[Scripts that build scenes]
** Start **
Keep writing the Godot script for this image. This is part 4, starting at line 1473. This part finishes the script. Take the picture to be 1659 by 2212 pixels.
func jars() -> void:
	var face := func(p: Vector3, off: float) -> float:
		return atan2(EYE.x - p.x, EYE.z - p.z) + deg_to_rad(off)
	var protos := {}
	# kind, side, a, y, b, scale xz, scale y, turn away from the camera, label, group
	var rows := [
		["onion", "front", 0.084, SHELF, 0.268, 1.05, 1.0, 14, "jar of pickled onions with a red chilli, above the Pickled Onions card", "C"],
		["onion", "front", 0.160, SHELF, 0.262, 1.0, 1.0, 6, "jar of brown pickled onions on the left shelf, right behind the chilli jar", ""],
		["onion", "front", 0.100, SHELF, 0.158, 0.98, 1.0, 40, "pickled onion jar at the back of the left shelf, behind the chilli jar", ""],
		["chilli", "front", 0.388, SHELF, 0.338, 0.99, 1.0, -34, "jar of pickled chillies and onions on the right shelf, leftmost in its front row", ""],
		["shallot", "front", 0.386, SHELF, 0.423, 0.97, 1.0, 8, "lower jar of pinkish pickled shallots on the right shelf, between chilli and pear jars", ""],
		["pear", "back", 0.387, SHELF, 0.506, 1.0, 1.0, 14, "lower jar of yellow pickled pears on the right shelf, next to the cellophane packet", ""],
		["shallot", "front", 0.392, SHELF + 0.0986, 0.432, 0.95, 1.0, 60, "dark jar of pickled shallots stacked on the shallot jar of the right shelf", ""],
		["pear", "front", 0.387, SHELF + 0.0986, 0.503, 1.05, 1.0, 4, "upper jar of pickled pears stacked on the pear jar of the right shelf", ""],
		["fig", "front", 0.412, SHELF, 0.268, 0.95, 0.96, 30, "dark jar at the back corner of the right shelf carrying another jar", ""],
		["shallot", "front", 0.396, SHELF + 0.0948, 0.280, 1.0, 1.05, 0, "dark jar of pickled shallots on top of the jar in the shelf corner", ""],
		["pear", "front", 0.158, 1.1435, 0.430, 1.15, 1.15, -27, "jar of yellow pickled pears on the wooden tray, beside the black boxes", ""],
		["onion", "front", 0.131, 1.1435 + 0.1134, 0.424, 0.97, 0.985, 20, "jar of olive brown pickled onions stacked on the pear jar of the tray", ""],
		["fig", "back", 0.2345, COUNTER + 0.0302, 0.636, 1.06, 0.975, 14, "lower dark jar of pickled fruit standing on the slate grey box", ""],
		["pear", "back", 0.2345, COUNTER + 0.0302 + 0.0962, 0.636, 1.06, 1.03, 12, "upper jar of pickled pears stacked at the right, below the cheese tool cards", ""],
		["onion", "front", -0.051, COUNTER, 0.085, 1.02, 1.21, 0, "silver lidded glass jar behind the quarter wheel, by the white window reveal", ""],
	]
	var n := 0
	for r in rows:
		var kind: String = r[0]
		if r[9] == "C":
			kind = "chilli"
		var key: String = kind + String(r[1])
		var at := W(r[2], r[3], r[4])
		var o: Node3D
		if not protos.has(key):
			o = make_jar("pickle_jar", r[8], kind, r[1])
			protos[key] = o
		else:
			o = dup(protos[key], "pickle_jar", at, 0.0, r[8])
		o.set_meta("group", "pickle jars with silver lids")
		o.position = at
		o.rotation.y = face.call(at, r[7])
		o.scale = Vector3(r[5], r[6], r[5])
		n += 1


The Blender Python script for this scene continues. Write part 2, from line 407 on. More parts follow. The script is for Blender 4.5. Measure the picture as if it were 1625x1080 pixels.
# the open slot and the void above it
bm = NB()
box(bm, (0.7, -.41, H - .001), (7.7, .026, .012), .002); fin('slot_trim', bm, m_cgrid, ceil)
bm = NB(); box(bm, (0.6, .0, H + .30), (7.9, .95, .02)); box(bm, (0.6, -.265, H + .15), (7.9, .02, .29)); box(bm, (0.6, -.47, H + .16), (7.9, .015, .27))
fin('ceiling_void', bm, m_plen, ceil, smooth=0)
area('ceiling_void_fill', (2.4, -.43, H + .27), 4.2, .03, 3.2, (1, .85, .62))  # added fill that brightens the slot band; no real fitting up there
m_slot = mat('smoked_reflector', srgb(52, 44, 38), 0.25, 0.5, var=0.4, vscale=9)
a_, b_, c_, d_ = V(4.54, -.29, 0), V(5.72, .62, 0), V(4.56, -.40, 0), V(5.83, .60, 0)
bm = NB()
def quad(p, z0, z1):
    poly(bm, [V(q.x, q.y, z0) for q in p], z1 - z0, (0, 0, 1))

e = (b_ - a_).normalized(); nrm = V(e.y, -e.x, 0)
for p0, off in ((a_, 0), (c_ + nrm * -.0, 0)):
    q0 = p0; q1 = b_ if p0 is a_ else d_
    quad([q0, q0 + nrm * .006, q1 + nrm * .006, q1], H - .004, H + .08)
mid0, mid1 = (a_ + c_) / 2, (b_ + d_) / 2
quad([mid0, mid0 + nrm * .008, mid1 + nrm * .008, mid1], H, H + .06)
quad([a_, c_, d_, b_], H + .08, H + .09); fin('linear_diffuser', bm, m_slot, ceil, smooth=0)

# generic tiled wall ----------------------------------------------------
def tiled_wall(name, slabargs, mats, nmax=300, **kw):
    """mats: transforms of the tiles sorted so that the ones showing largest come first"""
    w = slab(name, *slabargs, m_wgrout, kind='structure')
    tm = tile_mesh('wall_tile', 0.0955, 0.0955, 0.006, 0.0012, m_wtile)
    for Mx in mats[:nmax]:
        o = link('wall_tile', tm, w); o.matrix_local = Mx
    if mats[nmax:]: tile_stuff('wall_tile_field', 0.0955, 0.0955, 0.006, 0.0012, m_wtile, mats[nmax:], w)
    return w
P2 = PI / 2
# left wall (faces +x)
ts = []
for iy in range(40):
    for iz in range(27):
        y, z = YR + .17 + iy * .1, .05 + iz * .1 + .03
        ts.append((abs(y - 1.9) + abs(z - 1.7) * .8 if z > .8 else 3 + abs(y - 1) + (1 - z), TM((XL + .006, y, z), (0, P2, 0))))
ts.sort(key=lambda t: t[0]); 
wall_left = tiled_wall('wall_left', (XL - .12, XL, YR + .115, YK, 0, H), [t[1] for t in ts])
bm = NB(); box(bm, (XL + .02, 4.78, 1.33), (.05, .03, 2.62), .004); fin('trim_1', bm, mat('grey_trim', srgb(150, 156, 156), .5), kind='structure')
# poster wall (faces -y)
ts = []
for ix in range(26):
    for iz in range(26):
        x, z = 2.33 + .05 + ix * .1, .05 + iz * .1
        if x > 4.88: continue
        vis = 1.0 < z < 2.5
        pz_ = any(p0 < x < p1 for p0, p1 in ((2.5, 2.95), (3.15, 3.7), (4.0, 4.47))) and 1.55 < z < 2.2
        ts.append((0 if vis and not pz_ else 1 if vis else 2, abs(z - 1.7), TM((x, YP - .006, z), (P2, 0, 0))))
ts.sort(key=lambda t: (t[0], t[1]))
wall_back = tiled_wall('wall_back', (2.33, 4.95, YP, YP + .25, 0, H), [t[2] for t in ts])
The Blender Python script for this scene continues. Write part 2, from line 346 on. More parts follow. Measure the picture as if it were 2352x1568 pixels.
** End **
◆ **Exercise instructions**
Look for the word "part" in every line of the listing and copy the lines that have it.

◆ **The output**
Keep writing the Godot script for this image. This is part 4, starting at line 1473. This part finishes the script. Take the picture to be 1659 by 2212 pixels.
The Blender Python script for this scene continues. Write part 2, from line 407 on. More parts follow. The script is for Blender 4.5. Measure the picture as if it were 1625x1080 pixels.
The Blender Python script for this scene continues. Write part 2, from line 346 on. More parts follow. Measure the picture as if it were 2352x1568 pixels.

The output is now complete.